▶ _GIVEN REQUEST_
Take every line from the listing below that contains "picture".

====

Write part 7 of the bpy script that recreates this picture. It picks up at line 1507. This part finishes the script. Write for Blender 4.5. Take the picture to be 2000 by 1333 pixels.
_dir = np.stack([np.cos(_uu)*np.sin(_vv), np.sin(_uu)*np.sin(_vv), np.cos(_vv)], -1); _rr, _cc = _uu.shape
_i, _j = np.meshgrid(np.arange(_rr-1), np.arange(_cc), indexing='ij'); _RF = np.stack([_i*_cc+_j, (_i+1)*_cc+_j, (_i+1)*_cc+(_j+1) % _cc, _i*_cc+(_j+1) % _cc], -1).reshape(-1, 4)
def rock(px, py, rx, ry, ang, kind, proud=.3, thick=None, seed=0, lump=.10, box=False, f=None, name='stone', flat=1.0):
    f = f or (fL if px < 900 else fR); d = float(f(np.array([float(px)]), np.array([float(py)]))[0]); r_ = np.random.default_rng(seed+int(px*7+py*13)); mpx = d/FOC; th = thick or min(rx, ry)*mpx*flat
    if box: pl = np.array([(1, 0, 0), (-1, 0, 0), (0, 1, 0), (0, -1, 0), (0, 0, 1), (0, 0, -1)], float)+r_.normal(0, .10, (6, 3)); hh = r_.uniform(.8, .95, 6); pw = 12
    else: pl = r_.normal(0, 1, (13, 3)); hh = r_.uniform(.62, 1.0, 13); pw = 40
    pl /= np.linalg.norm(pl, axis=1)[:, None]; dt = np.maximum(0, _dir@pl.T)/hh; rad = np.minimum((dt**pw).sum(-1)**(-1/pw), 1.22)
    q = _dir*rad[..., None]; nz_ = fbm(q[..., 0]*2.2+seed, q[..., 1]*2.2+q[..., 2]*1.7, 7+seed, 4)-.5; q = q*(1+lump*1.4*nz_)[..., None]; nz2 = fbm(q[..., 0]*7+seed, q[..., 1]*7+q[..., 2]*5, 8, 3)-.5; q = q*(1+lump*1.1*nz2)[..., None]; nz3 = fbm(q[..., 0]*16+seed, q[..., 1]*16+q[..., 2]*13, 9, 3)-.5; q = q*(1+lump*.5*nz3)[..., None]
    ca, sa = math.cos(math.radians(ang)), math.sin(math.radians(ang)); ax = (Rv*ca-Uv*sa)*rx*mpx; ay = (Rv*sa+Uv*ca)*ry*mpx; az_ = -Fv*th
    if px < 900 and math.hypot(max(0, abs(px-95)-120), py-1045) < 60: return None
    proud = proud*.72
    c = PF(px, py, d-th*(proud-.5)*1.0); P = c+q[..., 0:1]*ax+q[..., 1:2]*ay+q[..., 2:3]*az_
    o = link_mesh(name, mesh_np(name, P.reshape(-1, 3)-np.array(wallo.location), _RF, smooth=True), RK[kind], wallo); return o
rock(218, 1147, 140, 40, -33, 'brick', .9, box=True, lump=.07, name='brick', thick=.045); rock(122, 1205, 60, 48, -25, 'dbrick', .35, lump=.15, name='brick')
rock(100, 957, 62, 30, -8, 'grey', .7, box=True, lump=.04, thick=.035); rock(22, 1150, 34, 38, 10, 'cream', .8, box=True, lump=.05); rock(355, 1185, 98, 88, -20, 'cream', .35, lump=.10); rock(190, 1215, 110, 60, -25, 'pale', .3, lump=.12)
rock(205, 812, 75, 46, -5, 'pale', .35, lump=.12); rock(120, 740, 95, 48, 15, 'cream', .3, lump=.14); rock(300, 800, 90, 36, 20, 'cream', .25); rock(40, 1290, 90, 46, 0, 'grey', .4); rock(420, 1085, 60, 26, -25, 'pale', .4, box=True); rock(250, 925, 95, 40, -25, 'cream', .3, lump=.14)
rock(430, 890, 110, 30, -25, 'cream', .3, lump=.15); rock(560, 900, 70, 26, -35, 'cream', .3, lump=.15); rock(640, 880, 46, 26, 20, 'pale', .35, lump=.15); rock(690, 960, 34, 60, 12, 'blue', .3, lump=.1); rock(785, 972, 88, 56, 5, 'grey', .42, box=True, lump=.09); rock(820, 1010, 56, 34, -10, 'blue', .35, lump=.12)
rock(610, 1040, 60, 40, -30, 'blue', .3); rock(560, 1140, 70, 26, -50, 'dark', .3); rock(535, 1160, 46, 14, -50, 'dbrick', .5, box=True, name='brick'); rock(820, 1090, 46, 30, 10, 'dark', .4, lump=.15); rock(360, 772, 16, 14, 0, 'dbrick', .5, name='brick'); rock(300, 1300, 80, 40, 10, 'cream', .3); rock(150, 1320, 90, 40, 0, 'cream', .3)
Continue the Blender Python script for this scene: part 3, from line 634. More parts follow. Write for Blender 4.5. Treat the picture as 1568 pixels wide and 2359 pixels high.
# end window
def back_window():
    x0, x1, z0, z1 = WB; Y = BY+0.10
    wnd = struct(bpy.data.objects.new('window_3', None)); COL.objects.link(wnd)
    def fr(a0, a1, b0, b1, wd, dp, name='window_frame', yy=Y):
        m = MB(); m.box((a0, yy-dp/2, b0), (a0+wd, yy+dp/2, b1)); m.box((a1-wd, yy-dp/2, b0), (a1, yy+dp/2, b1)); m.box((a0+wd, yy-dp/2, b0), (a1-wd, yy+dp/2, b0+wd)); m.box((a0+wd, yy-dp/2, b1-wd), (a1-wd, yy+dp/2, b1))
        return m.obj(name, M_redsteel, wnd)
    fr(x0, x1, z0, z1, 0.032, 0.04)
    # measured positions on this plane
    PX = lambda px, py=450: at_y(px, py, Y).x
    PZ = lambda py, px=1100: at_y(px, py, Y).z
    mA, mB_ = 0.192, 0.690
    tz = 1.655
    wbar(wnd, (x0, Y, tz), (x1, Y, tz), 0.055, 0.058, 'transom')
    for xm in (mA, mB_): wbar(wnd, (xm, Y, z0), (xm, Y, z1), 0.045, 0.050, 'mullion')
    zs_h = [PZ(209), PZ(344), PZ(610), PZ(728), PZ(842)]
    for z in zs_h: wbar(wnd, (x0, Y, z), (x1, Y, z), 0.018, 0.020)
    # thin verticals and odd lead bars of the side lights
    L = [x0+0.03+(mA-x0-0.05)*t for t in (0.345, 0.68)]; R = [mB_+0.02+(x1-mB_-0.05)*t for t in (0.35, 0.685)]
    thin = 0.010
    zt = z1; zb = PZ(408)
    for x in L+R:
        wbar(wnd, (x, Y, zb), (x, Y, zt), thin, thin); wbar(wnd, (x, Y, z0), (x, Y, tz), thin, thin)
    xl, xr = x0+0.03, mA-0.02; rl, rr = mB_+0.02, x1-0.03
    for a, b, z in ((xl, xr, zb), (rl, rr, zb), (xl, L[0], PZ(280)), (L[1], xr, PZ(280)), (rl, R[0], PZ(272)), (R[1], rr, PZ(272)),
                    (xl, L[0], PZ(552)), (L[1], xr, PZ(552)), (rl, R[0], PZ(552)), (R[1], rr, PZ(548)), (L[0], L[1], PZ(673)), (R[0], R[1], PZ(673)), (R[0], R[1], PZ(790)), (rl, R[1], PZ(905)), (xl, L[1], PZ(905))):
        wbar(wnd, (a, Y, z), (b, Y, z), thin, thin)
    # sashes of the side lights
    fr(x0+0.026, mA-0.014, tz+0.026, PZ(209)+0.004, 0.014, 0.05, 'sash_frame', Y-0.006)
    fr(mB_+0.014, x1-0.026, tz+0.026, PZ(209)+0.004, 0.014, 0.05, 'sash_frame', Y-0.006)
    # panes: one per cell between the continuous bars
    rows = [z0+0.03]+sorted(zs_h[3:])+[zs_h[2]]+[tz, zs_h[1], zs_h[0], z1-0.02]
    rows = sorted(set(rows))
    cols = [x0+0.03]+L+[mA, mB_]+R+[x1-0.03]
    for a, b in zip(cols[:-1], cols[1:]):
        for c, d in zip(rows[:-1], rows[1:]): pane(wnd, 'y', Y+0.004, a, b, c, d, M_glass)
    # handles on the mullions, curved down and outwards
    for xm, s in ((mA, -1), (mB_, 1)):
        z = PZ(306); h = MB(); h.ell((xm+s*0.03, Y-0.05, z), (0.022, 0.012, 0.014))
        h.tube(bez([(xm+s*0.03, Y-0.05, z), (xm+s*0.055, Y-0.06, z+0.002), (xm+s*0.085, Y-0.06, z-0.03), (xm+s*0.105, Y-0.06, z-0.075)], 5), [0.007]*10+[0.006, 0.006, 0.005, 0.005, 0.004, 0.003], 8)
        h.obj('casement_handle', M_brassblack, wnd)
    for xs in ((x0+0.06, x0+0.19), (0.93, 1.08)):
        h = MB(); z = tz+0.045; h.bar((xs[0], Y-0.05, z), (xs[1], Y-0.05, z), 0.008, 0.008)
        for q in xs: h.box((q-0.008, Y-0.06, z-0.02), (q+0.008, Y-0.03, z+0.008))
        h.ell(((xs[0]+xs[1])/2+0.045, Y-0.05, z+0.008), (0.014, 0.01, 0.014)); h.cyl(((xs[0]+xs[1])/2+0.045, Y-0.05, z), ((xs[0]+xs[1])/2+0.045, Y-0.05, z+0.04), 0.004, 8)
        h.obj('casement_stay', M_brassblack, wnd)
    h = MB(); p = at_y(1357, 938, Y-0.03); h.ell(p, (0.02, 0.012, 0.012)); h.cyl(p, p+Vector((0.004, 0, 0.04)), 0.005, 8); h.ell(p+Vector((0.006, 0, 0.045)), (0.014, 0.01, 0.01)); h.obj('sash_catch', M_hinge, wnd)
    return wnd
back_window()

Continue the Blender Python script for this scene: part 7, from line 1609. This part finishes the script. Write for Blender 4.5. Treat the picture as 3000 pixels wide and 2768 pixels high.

====

▶ _RESPONSE TO THE EXERCISE_
Write part 7 of the bpy script that recreates this picture. It picks up at line 1507. This part finishes the script. Write for Blender 4.5. Take the picture to be 2000 by 1333 pixels.
Continue the Blender Python script for this scene: part 3, from line 634. More parts follow. Write for Blender 4.5. Treat the picture as 1568 pixels wide and 2359 pixels high.
Continue the Blender Python script for this scene: part 7, from line 1609. This part finishes the script. Write for Blender 4.5. Treat the picture as 3000 pixels wide and 2768 pixels high.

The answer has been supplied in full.